The state Department of Environmental Quality said last week that rainwater tests conducted in late February and early March found GenX as far as seven miles away from the plant at levels from 45 to 810 parts per trillion. The state’s health goal for drinking water is 140 parts per trillion. State regulators have also noted that Chemours’ estimates of air emissions have steadily increased as the DEQ’s investigation of the pollution has continued.
There are more test results awaited - including fish from the Cape Fear River and in local lakes - and there need to be tests on fruits, vegetables and meats raised in the plant’s vicinity.
But there is a substantial volume of research already done and the state appears to be taking a firmer hand with the chemical giant - a welcome move. Last week, the DEQ gave Chemours three weeks to show that it can prevent its air emissions of GenX from polluting groundwater and told the company that it will modify the terms of its air quality permit. “Chemours must show to DEQ’s satisfaction that they can operate without further contamination of groundwater or we will prohibit all GenX air emissions,” DEQ Secretary Michael Regan said. The company has until April 27 to respond and demonstrate that its emissions don’t contribute to groundwater violations. Failure to do that will result in the state prohibiting emissions of GenX.
Given the most recent test results showing the GenX content of rainwater collected around the company’s Fayetteville Works, it’s hard to see how the company will avoid the difficult sanctions.
Chemours, however, says it has made “unprecedented” efforts to clean up the plant site, including digging up and disposing of contaminated soil. It has also committed to install activated carbon adsorption systems to control emissions and will follow that with the installation of a thermal oxidizer that will prevent “at least 99.99 percent” of GenX emissions.
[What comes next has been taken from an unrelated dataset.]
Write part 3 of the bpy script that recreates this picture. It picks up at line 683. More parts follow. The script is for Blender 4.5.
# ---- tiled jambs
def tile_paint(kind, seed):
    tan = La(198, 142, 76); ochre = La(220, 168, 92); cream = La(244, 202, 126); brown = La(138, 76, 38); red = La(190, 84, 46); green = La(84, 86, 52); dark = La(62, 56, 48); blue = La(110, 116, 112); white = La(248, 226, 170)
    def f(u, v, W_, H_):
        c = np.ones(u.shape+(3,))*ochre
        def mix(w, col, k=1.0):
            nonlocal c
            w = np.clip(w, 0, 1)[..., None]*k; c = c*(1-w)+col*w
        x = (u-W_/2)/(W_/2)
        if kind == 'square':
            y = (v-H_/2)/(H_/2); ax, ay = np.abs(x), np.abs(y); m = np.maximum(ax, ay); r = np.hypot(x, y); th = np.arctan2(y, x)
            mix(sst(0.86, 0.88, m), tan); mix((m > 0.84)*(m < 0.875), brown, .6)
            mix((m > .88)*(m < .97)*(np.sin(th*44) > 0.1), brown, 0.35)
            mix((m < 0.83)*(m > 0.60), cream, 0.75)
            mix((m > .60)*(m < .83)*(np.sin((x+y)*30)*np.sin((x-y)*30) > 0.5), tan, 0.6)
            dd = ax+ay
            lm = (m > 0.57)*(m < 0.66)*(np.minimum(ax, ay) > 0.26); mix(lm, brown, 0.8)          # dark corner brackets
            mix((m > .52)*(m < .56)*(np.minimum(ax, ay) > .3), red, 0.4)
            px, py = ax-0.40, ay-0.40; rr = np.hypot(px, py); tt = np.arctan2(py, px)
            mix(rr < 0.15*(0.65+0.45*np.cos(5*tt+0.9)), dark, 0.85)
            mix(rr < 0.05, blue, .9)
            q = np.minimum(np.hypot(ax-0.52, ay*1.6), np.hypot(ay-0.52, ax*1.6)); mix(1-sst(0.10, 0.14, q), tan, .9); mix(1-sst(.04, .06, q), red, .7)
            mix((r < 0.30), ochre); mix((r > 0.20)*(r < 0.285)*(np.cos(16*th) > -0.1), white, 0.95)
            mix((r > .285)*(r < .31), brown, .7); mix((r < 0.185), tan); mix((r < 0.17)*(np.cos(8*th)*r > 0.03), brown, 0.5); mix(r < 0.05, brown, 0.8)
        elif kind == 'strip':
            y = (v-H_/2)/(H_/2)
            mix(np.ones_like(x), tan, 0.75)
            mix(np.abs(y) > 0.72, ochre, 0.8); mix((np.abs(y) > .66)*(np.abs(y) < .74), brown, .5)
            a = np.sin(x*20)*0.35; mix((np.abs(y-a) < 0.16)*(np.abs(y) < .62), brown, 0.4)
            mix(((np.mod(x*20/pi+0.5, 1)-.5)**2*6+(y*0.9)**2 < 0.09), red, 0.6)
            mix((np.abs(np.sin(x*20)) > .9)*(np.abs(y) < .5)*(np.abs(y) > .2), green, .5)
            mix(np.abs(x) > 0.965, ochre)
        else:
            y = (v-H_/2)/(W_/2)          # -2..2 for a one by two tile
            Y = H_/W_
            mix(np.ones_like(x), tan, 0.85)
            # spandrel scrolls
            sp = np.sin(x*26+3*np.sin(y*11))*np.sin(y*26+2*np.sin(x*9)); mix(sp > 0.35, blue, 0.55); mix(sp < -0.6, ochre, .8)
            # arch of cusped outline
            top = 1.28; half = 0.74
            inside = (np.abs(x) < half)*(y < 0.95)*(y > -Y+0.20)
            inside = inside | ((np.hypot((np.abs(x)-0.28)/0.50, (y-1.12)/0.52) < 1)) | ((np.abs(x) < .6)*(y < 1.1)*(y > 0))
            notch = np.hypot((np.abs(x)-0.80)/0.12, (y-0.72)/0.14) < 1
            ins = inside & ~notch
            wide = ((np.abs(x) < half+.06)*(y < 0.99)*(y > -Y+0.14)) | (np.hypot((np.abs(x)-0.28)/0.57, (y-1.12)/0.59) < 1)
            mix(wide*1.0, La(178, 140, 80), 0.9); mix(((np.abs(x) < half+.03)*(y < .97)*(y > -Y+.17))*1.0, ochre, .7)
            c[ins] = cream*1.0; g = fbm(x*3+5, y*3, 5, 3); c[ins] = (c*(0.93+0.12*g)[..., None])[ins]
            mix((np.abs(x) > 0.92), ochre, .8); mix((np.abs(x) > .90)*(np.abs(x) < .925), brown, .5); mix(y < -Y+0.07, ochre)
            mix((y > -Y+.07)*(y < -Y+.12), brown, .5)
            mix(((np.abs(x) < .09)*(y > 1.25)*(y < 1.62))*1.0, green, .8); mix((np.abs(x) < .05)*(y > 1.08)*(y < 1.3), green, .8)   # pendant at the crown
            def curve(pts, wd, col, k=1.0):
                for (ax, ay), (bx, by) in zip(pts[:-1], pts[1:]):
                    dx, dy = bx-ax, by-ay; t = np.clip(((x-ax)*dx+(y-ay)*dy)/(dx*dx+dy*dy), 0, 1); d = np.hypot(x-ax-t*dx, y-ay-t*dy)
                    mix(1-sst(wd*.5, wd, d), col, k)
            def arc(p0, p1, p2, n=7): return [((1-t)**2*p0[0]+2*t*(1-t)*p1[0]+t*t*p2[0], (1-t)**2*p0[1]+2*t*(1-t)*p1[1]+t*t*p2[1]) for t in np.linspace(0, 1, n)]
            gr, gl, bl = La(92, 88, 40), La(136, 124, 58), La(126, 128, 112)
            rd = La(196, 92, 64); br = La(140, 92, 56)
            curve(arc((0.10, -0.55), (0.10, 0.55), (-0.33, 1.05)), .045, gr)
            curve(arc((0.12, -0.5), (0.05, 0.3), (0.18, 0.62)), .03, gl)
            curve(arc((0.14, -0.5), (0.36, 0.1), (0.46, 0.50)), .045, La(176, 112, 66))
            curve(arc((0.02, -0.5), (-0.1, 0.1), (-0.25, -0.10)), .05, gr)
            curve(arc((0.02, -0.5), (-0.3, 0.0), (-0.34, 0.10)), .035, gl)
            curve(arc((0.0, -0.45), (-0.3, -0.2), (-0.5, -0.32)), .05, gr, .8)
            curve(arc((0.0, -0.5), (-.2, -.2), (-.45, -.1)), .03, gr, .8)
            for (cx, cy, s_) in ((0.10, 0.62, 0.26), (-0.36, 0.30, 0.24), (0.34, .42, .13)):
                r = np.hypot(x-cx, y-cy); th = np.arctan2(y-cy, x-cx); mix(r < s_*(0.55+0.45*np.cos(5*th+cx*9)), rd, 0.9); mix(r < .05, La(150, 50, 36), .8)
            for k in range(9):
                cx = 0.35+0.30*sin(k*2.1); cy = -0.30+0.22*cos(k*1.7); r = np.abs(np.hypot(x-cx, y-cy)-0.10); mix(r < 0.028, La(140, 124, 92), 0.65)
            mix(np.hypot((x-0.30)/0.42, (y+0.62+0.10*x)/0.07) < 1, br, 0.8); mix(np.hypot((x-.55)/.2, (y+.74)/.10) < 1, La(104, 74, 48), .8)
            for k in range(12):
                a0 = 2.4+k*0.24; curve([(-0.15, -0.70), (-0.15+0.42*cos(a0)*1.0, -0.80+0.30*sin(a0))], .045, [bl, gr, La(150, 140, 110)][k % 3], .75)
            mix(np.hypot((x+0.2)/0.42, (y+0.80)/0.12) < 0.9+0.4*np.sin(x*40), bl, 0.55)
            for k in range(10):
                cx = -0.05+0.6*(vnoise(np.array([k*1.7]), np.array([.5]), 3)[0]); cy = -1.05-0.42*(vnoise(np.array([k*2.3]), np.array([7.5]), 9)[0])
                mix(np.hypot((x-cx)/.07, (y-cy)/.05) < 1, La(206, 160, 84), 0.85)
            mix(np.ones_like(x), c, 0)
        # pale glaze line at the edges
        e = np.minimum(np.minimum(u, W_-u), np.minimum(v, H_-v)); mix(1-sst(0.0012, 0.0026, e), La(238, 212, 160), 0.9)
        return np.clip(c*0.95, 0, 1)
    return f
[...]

Those are positive steps, but it’s a little like closing the barn doors after multiple generations of horses have run out of the barn and off of the farm. It appears that water and air pollution from the plant continued for decades until they were discovered by researchers last year. Digging up contaminated soil at the plant isn’t going to clean up the huge plumes of GenX and other pollutants that are in the groundwater for miles around the plant, nor will stopping the outfall of GenX into the river offset whatever health effects the pollution has had on generations of residents around the plant and downstream from it who have been drinking tainted water.
While the DEQ’s response to this pollution emergency has been exemplary, it’s also been hampered severely by years of budget cutting that have left the agency badly understaffed and incapable of performing all the tests needed to swiftly determine the extent of the problem. And we haven’t even begun to talk about remediation efforts that will insure clean water and safe crops in the future.
Earlier this year, the state Senate walked away from a House-passed measure that would have begun restoring DEQ’s ability to determine the full scope of the pollution and to better respond. That was nothing less than a sellout of the health and safety of the lawmakers’ constituents. We hope that when legislators return to the General Assembly in May for their short session, they’ll reverse that shameful inaction and give the DEQ the tools it needs.